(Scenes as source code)
------------------------------------------------
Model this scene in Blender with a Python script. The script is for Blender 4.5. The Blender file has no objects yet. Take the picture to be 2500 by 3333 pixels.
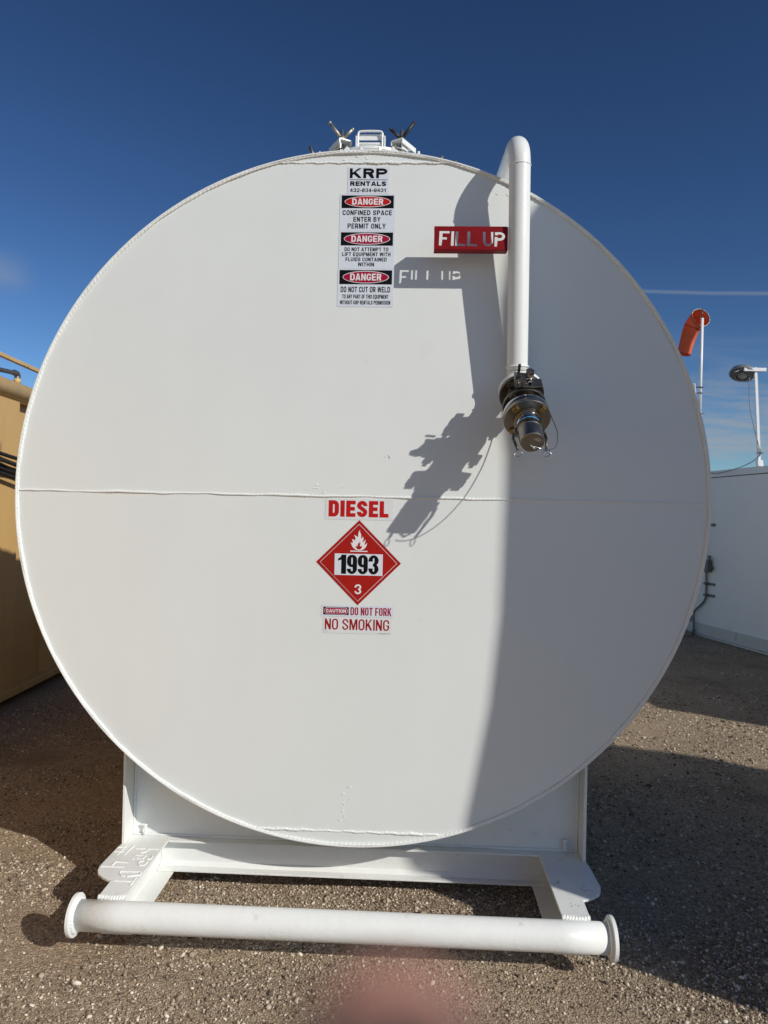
import bpy, bmesh, math, random
import numpy as np
from mathutils import Vector as V, Matrix as M
PI = math.pi
rnd = random.Random(7)
sc = bpy.context.scene
COL = sc.collection

# ------------------------------------------------------------------ camera
cam_d = bpy.data.cameras.new('camera')
cam = bpy.data.objects.new('camera', cam_d)
COL.objects.link(cam)
R_ = V((0.99898, 0.03974, 0.02133)); U_ = V((-0.02102, -0.00837, 0.99974)); F_ = V((-0.0399, 0.99918, 0.00753))
CAM = V((0.25393, -3.24590, 1.77633))
cam.matrix_world = M(((R_.x, U_.x, -F_.x, CAM.x), (R_.y, U_.y, -F_.y, CAM.y), (R_.z, U_.z, -F_.z, CAM.z), (0, 0, 0, 1)))
cam_d.sensor_fit = 'VERTICAL'
cam_d.sensor_height = 36.0
cam_d.lens = 36.0 * 2350 / 3333
cam_d.clip_start = 0.004
cam_d.clip_end = 6000
cam_d.dof.use_dof = True
cam_d.dof.focus_distance = 3.4
cam_d.dof.aperture_fstop = cam_d.lens / 5.0
sc.camera = cam

# ------------------------------------------------------------------ light
SUN = V((1.32, -1.0, 0.95)).normalized()
ELEV = math.asin(SUN.z)
sun_d = bpy.data.lights.new('sun', 'SUN')
sun_d.energy = 3.75
sun_d.angle = math.radians(0.53)
sun_d.color = (1.0, 0.955, 0.885)
sun = bpy.data.objects.new('sun', sun_d)
COL.objects.link(sun)
sun.rotation_euler = SUN.to_track_quat('Z', 'Y').to_euler()
sun.location = (20, -15, 20)

world = bpy.data.worlds.new('World')
sc.world = world
world.use_nodes = True
wt = world.node_tree
wt.nodes.clear()
def wn(t, **k):
    n = wt.nodes.new(t)
    for a, b in k.items(): setattr(n, a, b)
    return n
def wl(a, b): wt.links.new(a, b)
sky = wn('ShaderNodeTexSky', sky_type='NISHITA', sun_disc=False)
sky.sun_elevation = ELEV
sky.sun_rotation = math.atan2(SUN.x, SUN.y)
sky.altitude = 900
sky.air_density = 1.0
sky.dust_density = 0.35
sky.ozone_density = 4.0
tc = wn('ShaderNodeTexCoord')
sep = wn('ShaderNodeSeparateXYZ'); wl(tc.outputs['Generated'], sep.inputs[0])
def wmath(op, a, b=None, c=None, clamp=False):
    n = wn('ShaderNodeMath', operation=op, use_clamp=clamp)
    for i, v in enumerate((a, b, c)):
        if v is None: continue
        if isinstance(v, (int, float)): n.inputs[i].default_value = v
        else: wl(v, n.inputs[i])
    return n.outputs[0]
def wrange(v, a, b, c, d):
    n = wn('ShaderNodeMapRange', interpolation_type='SMOOTHSTEP')
    wl(v, n.inputs[0])
    for i, q in enumerate((a, b, c, d)): n.inputs[i + 1].default_value = q
    return n.outputs[0]
# thin cirrus streaks, low in the sky
az = wmath('ARCTAN2', sep.outputs[0], sep.outputs[1])
el = wmath('ARCSINE', sep.outputs[2])
cmb = wn('ShaderNodeCombineXYZ')
wl(wmath('MULTIPLY', az, 5.0), cmb.inputs[0]); wl(wmath('MULTIPLY_ADD', el, 30.0, wmath('MULTIPLY', az, 3.0)), cmb.inputs[1])
nz = wn('ShaderNodeTexNoise'); nz.inputs['Scale'].default_value = 1.1; nz.inputs['Detail'].default_value = 9; nz.inputs['Roughness'].default_value = 0.6
nz.inputs['Distortion'].default_value = 0.5
wl(cmb.outputs[0], nz.inputs['Vector'])
cmb2 = wn('ShaderNodeCombineXYZ')
wl(wmath('MULTIPLY', az, 2.6), cmb2.inputs[0]); wl(wmath('MULTIPLY', el, 6.0), cmb2.inputs[1])
nz2 = wn('ShaderNodeTexNoise'); nz2.inputs['Scale'].default_value = 1.0; nz2.inputs['Detail'].default_value = 3
wl(cmb2.outputs[0], nz2.inputs['Vector'])
low = wrange(el, 0.05, 0.27, 1.0, 0.0)
right = wrange(az, 0.20, 0.40, 0.12, 1.0)
streak = wmath('MULTIPLY', wrange(nz.outputs[0], 0.40, 0.62, 0.0, 1.0), wrange(nz2.outputs[0], 0.30, 0.52, 0.35, 1.0))
cl = wmath('MULTIPLY', wmath('MULTIPLY', streak, low), right)
# a faint wisp on the left
wx = wrange(wmath('ABSOLUTE', wmath('ADD', az, 0.535)), 0.0, 0.05, 1.0, 0.0)
wy = wrange(wmath('ABSOLUTE', wmath('SUBTRACT', el, 0.282)), 0.0, 0.035, 1.0, 0.0)
cl = wmath('ADD', cl, wmath('MULTIPLY', wmath('MULTIPLY', wx, wy), wmath('MULTIPLY', nz.outputs[0], 0.55)))
# contrail
wob = wmath('MULTIPLY', wmath('SUBTRACT', nz.outputs[0], 0.5), 0.006)
tr = wmath('ADD', wmath('SUBTRACT', el, wmath('MULTIPLY_ADD', az, -0.118, 0.3298)), wob)
trm = wrange(wmath('ABSOLUTE', tr), 0.0004, 0.0034, 1.0, 0.0)
tlim = wmath('MULTIPLY', wrange(az, 0.20, 0.30, 0.0, 1.0), wrange(az, 0.75, 0.95, 1.0, 0.0))
cl = wmath('ADD', cl, wmath('MULTIPLY', wmath('MULTIPLY', trm, tlim), 0.30), clamp=True)
mixc = wn('ShaderNodeMix', data_type='RGBA')
wl(wmath('MULTIPLY', cl, 0.92), mixc.inputs[0])
tint = wn('ShaderNodeMix', data_type='RGBA', blend_type='MULTIPLY'); tint.inputs[0].default_value = 1.0
gam = wn('ShaderNodeGamma'); gam.inputs[1].default_value = 1.5; wl(sky.outputs[0], gam.inputs[0])
wl(gam.outputs[0], tint.inputs[6]); tint.inputs[7].default_value = (0.72, 0.73, 0.70, 1)     # a deep, dry blue
wl(tint.outputs[2], mixc.inputs[6])
mixc.inputs[7].default_value = (6.6, 7.0, 7.6, 1)
bg = wn('ShaderNodeBackground'); bg.inputs['Strength'].default_value = 0.05
wl(mixc.outputs[2], bg.inputs[0])
wo = wn('ShaderNodeOutputWorld'); wl(bg.outputs[0], wo.inputs[0])

sc.view_settings.view_transform = 'Standard'
sc.view_settings.look = 'None'
sc.view_settings.exposure = 0.0
sc.view_settings.gamma = 1.0

# ------------------------------------------------------------------ materials
def mat(name, color, rough=0.5, metal=0.0, var=0.0, vscale=6.0, bump=0.0, bscale=40.0, spots=None, coat=0.0, color2=None, stretch=None, spec=None):
    m = bpy.data.materials.new(name); m.use_nodes = True
    nt = m.node_tree; b = nt.nodes['Principled BSDF']
    b.inputs['Roughness'].default_value = rough; b.inputs['Metallic'].default_value = metal
    b.inputs['Base Color'].default_value = (*color, 1)
    if coat: b.inputs['Coat Weight'].default_value = coat
    if spec is not None: b.inputs['Specular IOR Level'].default_value = spec
    tcn = nt.nodes.new('ShaderNodeTexCoord')
    vec = tcn.outputs['Object']
    if stretch:
        mp = nt.nodes.new('ShaderNodeMapping'); mp.inputs['Scale'].default_value = stretch
        nt.links.new(vec, mp.inputs[0]); vec = mp.outputs[0]
    last = None
    if var or color2:
        n = nt.nodes.new('ShaderNodeTexNoise'); n.inputs['Scale'].default_value = vscale; n.inputs['Detail'].default_value = 8; n.inputs['Roughness'].default_value = 0.65
        nt.links.new(vec, n.inputs['Vector'])
        r = nt.nodes.new('ShaderNodeValToRGB')
        r.color_ramp.elements[0].position = 0.3; r.color_ramp.elements[1].position = 0.7
        c2 = color2 if color2 else tuple(min(1, c * (1 + var)) for c in color)
        c1 = color if color2 else tuple(c * (1 - var) for c in color)
        r.color_ramp.elements[0].color = (*c1, 1); r.color_ramp.elements[1].color = (*c2, 1)
        nt.links.new(n.outputs[0], r.inputs[0]); last = r.outputs[0]
        rr = nt.nodes.new('ShaderNodeMapRange'); rr.inputs[3].default_value = max(0.02, rough - 0.08); rr.inputs[4].default_value = rough + 0.1
        nt.links.new(n.outputs[0], rr.inputs[0]); nt.links.new(rr.outputs[0], b.inputs['Roughness'])
    if spots:                                     # (colour, scale, threshold, strength): stains with a shape of their own
        sc_, ss, th, st = spots
        n = nt.nodes.new('ShaderNodeTexNoise'); n.inputs['Scale'].default_value = ss; n.inputs['Detail'].default_value = 6
        nt.links.new(vec, n.inputs['Vector'])
        mr = nt.nodes.new('ShaderNodeMapRange'); mr.interpolation_type = 'SMOOTHSTEP'
        mr.inputs[1].default_value = th; mr.inputs[2].default_value = th + 0.12; mr.inputs[4].default_value = st
        nt.links.new(n.outputs[0], mr.inputs[0])
        mx = nt.nodes.new('ShaderNodeMix'); mx.data_type = 'RGBA'
        nt.links.new(mr.outputs[0], mx.inputs[0])
        if last: nt.links.new(last, mx.inputs[6])
        else: mx.inputs[6].default_value = (*color, 1)
        mx.inputs[7].default_value = (*sc_, 1); last = mx.outputs[2]
    if last: nt.links.new(last, b.inputs['Base Color'])
    if bump:
        n = nt.nodes.new('ShaderNodeTexNoise'); n.inputs['Scale'].default_value = bscale; n.inputs['Detail'].default_value = 5
        nt.links.new(vec, n.inputs['Vector'])
        bp = nt.nodes.new('ShaderNodeBump'); bp.inputs['Strength'].default_value = 1.0; bp.inputs['Distance'].default_value = bump
        nt.links.new(n.outputs[0], bp.inputs['Height']); nt.links.new(bp.outputs[0], b.inputs['Normal'])
    return m
DIRT = (0.42, 0.33, 0.22)
white = mat('white_enamel', (0.785, 0.80, 0.77), 0.34, var=0.012, vscale=2.2, bump=0.0006, bscale=70, spots=(DIRT, 3.1, 0.66, 0.10))
face_m = mat('white_enamel_head', (0.735, 0.765, 0.742), 0.50, var=0.022, vscale=1.1, bump=0.010, bscale=1.05, spots=(DIRT, 5.0, 0.70, 0.14), spec=1.0)
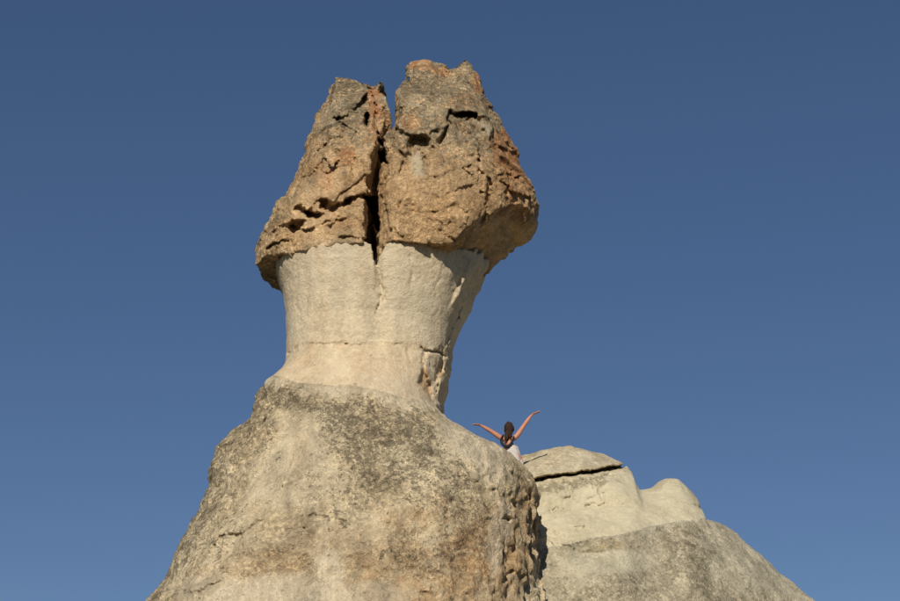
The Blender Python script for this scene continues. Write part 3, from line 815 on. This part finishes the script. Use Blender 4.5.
# ------------------------------------------------------------------ the woman with raised arms
def simple_mat(name, col, rough=.6, nscale=30, var=.15, sss=0):
    m = bpy.data.materials.new(name); m.use_nodes = True
    nt = m.node_tree; b = nt.nodes['Principled BSDF']; b.inputs['Roughness'].default_value = rough
    b.inputs['Specular IOR Level'].default_value = .3
    nz = nt.nodes.new('ShaderNodeTexNoise'); nz.inputs['Scale'].default_value = nscale
    tc = nt.nodes.new('ShaderNodeTexCoord'); nt.links.new(tc.outputs['Object'], nz.inputs['Vector'])
    cr = nt.nodes.new('ShaderNodeValToRGB'); nt.links.new(nz.outputs[0], cr.inputs[0])
    cr.color_ramp.elements[0].color = (*[c * (1 - var) for c in col], 1)
    cr.color_ramp.elements[1].color = (*[min(1, c * (1 + var)) for c in col], 1)
    cr.color_ramp.elements[0].position = .3; cr.color_ramp.elements[1].position = .7
    nt.links.new(cr.outputs[0], b.inputs['Base Color'])
    return m
SKIN = simple_mat('tanned_skin', (.46, .20, .125), .5, 12, .08)
HAIR = simple_mat('brown_hair', (.030, .014, .008), .85, 60, .5)
BLACK = simple_mat('black_cloth', (.012, .010, .012), .7)
WHITE = simple_mat('white_cloth', (.80, .78, .73), .8, 14, .08)
YP = 29.65
def P(px, py, dy=0):
    x, z = at(px, py, YP + dy); return np.array([float(x), YP + dy, float(z)])
waist = P(511.5, 449)
def base_height(x, y):
    xs, ys, zs, F = BASEGRID
    i = np.abs(xs - x).argmin(); j = np.abs(ys - y).argmin()
    k = np.nonzero(F[i, j] < 0)[0]
    return zs[k[-1]] if len(k) else None
print('ground under person', base_height(waist[0] + .1, YP), 'waist', waist)
def skin_chain(bm_nodes, edges, name, mat, parent, sub=2, root=0):
    me = bpy.data.meshes.new(name)
    me.from_pydata([tuple(n[0]) for n in bm_nodes], edges, [])
    o = bpy.data.objects.new(name, me); C.objects.link(o)
    sk = o.modifiers.new('skin', 'SKIN'); sk.use_smooth_shade = True; sk.branch_smoothing = .4
    for i, nn in enumerate(bm_nodes):
        r = nn[1]; me.skin_vertices[0].data[i].radius = (r, r) if np.isscalar(r) else r
    for d in me.skin_vertices[0].data: d.use_root = False
    me.skin_vertices[0].data[root].use_root = True
    ss_ = o.modifiers.new('sub', 'SUBSURF'); ss_.levels = sub; ss_.render_levels = sub
    dg = bpy.context.evaluated_depsgraph_get()
    ev = o.evaluated_get(dg)
    me2 = bpy.data.meshes.new_from_object(ev)
    o.modifiers.clear(); o.data = me2
    me2.materials.clear(); me2.materials.append(mat)
    for p in me2.polygons: p.use_smooth = True
    o.name = name; me2.name = name
    if parent: o.parent = parent; 
    return o
# joints
hip = waist + np.array([.07, .0, -.16]); 
gz = base_height(hip[0], YP)
feet_z = (gz if gz is not None else hip[2] - .9)
feet_z = min(max(feet_z, hip[2] - .92), hip[2] - .55)
person = thing('person', 'woman seen from behind with both arms flung up, long brown hair, behind the cone shoulder', 'person', (float(hip[0]), YP, float(feet_z)))
PL = np.array(person.location)
chest = P(508, 441.5); neckb = P(508.5, 436.2); headc = P(509, 430.0); headt = P(509.3, 424.6)
shL = P(501.8, 438.6); elL = P(491.5, 431.5, -.05); wrL = P(481.5, 425.6, -.1); 
shR = P(515.2, 438.6); elR = P(523.3, 426.5, -.04); wrR = P(531.5, 414.8, -.08)
body = []; ed = []
def add(p, r, par=None):
    body.append((np.asarray(p) - PL, r)); i = len(body) - 1
    if par is not None: ed.append((par, i))
    return i
pel = add(hip, (.150, .105)); wa = add(waist, (.125, .09), pel); ch = add(chest, (.155, .10), wa)
up = add(chest * .35 + neckb * .65, (.10, .07), ch)
nb = add(neckb * .6 + headc * .4 - np.array([0, 0, .03]), .048, up)
hd = add(headc + [0, 0.01, -.03], (.066, .075), nb); ht = add(headt + [0, .02, -.04], (.074, .085), hd)
for sh, el, wr, sgn, tip in ((shL, elL, wrL, -1, P(474.2, 424.2, -.12)), (shR, elR, wrR, 1, P(537.0, 412.6, -.1))):
    s_ = add(sh, .056, up); m1 = add(sh * .5 + el * .5, .050, s_); e = add(el, .041, m1); m2 = add(el * .6 + wr * .4, .040, e); w_ = add(wr, .026, m2)
    hdv = tip - wr; hl = np.linalg.norm(hdv); hdv /= hl
    upv = np.array([0, -1.0, 0]); upv -= hdv * (upv @ hdv); upv /= np.linalg.norm(upv)
    sdv = np.cross(hdv, upv)
    pm = add(wr + hdv * .055, (.030, .018), w_)
    for k in range(4):
        off = (k - 1.5) * .019
        L = (.072, .082, .077, .060)[k]
        a = add(wr + hdv * .095 + upv * off, .0095, pm)
        b_ = add(wr + hdv * (.095 + L * .55) + upv * off * 1.25 + sdv * .004 * sgn, .0085, a)
        add(wr + hdv * (.095 + L) + upv * off * 1.35 - sdv * .012, .0065, b_)
    t1 = add(wr + hdv * .05 + upv * .035, .011, w_)
    add(wr + hdv * .085 + upv * .058, .0085, t1)
for sgn in (-1, 1):
    fx = np.array([sgn * .10, 0, 0])
    kn = hip + fx + [0, -.0, 0]; kn[2] = (hip[2] + feet_z) / 2 + .02; kn[1] += .06
    ft = hip + fx * 1.2; ft[2] = feet_z + .06; ft[1] += .0
    h = add(hip + fx * .8 + [0, 0, -.06], .095, pel); th = add((hip + fx * .9) * .5 + kn * .5, .078, h)
    k_ = add(kn, .055, th); cf = add(kn * .6 + ft * .4, .052, k_); an = add(ft, .035, cf)
    add(ft + [0, .13, -.03], .030, an)
bo = skin_chain(body, ed, 'body', SKIN, person)
def uv_blob(name, c, r, mat, parent, nz=.0, seg=24, rings=16, fn=None, seed=0):
    bm = bmesh.new(); bmesh.ops.create_uvsphere(bm, u_segments=seg, v_segments=rings, radius=1)
    for v in bm.verts:
        p = np.array(v.co)
        if fn: p = fn(p)
        q = fbm(np.array([p[0] * 4]), np.array([p[1] * 4]), np.array([p[2] * .7]), 1.6, 3, .6, seed)[0]
        p = p * (1 + nz * q)
        v.co = p * r + (np.asarray(c) - PL)
    for f in bm.faces: f.smooth = True
    me = bpy.data.meshes.new(name); bm.to_mesh(me); bm.free(); me.materials.append(mat)
    o = bpy.data.objects.new(name, me); C.objects.link(o); o.parent = parent; return o
# face features (she looks away from the camera, toward +Y)
fc = headc * .55 + headt * .45 + np.array([0, .03, 0])
fb = bmesh.new()
for dx, dz, rx, rz, ry in ((0, -.005, .013, .026, .024), (0, -.045, .024, .006, .010), (-.03, .018, .012, .007, .008), (.03, .018, .012, .007, .008)):
    r = bmesh.ops.create_uvsphere(fb, u_segments=10, v_segments=8, radius=1)
    for v in r['verts']: v.co = (v.co.x * rx + dx, v.co.y * ry + .088, v.co.z * rz + dz)
for v in fb.verts: v.co = np.array(v.co) + fc - PL
me = bpy.data.meshes.new('face'); fb.to_mesh(me); fb.free(); me.materials.append(SKIN)
o = bpy.data.objects.new('face', me); C.objects.link(o); o.parent = person
# hair: skull cap plus a long fall down the back (towards the camera, -Y)
def hairfn(p):
    p = p.copy()
    if p[2] < 0: p[0] *= 1 - .30 * min(1, -p[2]) ; p[1] = min(p[1], .25)
    s = math.atan2(p[0], -p[1]) * 9
    p[:2] *= 1 + .03 * math.sin(s)
    return p
hc = P(509.0, 429.2, -.02)
uv_blob('hair', hc, np.array([.093, .110, .142]), HAIR, person, .22, 36, 24, hairfn, 2)
hs_ = [(P(508.6, 431, -.09), .074), (P(507.6, 434.2, -.12), .060), (P(506.6, 437.6, -.14), .052), (P(505.6, 441.0, -.145), .026)]
def tube(name, pts, rads, mat, parent, seg=8):
    me = None
    nodes = [(np.asarray(p) - PL, r) for p, r in zip(pts, rads)]
    return skin_chain(nodes, [(i, i + 1) for i in range(len(nodes) - 1)], name, mat, parent, 1)
tube('lock_of_hair', [h[0] for h in hs_], [h[1] for h in hs_], HAIR, person)
tube('lock_of_hair', [P(510.2, 430.5, -.10), P(510.6, 434, -.12), P(510.0, 437, -.13), P(510.8, 438.8, -.12)], [.045, .034, .024, .009], HAIR, person)
# black low-back straps: a U across the bare back
tube('black_strap', [P(503.6, 434.8, -.06), P(501.2, 438.2, -.10), P(501.2, 442.2, -.125), P(503.8, 445.6, -.135), P(507.4, 446.8, -.14), P(510.4, 444.6, -.135), P(512.8, 440.5, -.125), P(514.0, 436.0, -.08)],
     [.017, .022, .025, .032, .034, .027, .022, .018], BLACK, person)
# white skirt: gathered at the waist, hanging in soft folds
def skirt():
    bm = bmesh.new(); rows = []
    top = waist + [-.01, 0, .055]; hem = hip + [.00, .02, -.24]
    nr, ns = 16, 56
    for i in range(nr):
        t = i / (nr - 1); c = top * (1 - t) + hem * t - PL
        rx = .128 + .045 * t ** .8 + (.006 if i < 2 else 0); ry = .105 + .075 * t ** .8
        ring = []
        for k in range(ns):
            a = 2 * math.pi * k / ns
            fo = 1 + (.015 + .10 * t) * (math.sin(a * 9 + 2.2 * math.sin(a * 2)) * .6 + math.sin(a * 5 + 1 + t * 2) * .4)
            ring.append(bm.verts.new((c[0] + rx * fo * math.cos(a), c[1] + ry * fo * math.sin(a), c[2] + .015 * math.sin(a * 3 + 1) * t)))
        rows.append(ring)
    for i in range(nr - 1):
        for k in range(ns):
            bm.faces.new((rows[i][k], rows[i][(k + 1) % ns], rows[i + 1][(k + 1) % ns], rows[i + 1][k])).smooth = True
    bm.faces.new(rows[0])
    bmesh.ops.solidify(bm, geom=bm.faces[:], thickness=.004)
    me = bpy.data.meshes.new('skirt'); bm.to_mesh(me); bm.free(); me.materials.append(WHITE)
    o = bpy.data.objects.new('skirt', me); C.objects.link(o); o.parent = person
skirt()

print('tris', sum(len(o.data.polygons) * 2 for o in bpy.data.objects if o.type == 'MESH'), 'time', time.time() - T0)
------------------------------------------------
Problem statement. Pictures are excluded: retype only the lines from the beginning of the listing above through the line with "sun.location = (20, -15, 20)", both included.

Written response.
Model this scene in Blender with a Python script. The script is for Blender 4.5. The Blender file has no objects yet. Take the picture to be 2500 by 3333 pixels.
import bpy, bmesh, math, random
import numpy as np
from mathutils import Vector as V, Matrix as M
PI = math.pi
rnd = random.Random(7)
sc = bpy.context.scene
COL = sc.collection

# ------------------------------------------------------------------ camera
cam_d = bpy.data.cameras.new('camera')
cam = bpy.data.objects.new('camera', cam_d)
COL.objects.link(cam)
R_ = V((0.99898, 0.03974, 0.02133)); U_ = V((-0.02102, -0.00837, 0.99974)); F_ = V((-0.0399, 0.99918, 0.00753))
CAM = V((0.25393, -3.24590, 1.77633))
cam.matrix_world = M(((R_.x, U_.x, -F_.x, CAM.x), (R_.y, U_.y, -F_.y, CAM.y), (R_.z, U_.z, -F_.z, CAM.z), (0, 0, 0, 1)))
cam_d.sensor_fit = 'VERTICAL'
cam_d.sensor_height = 36.0
cam_d.lens = 36.0 * 2350 / 3333
cam_d.clip_start = 0.004
cam_d.clip_end = 6000
cam_d.dof.use_dof = True
cam_d.dof.focus_distance = 3.4
cam_d.dof.aperture_fstop = cam_d.lens / 5.0
sc.camera = cam

# ------------------------------------------------------------------ light
SUN = V((1.32, -1.0, 0.95)).normalized()
ELEV = math.asin(SUN.z)
sun_d = bpy.data.lights.new('sun', 'SUN')
sun_d.energy = 3.75
sun_d.angle = math.radians(0.53)
sun_d.color = (1.0, 0.955, 0.885)
sun = bpy.data.objects.new('sun', sun_d)
COL.objects.link(sun)
sun.rotation_euler = SUN.to_track_quat('Z', 'Y').to_euler()
sun.location = (20, -15, 20)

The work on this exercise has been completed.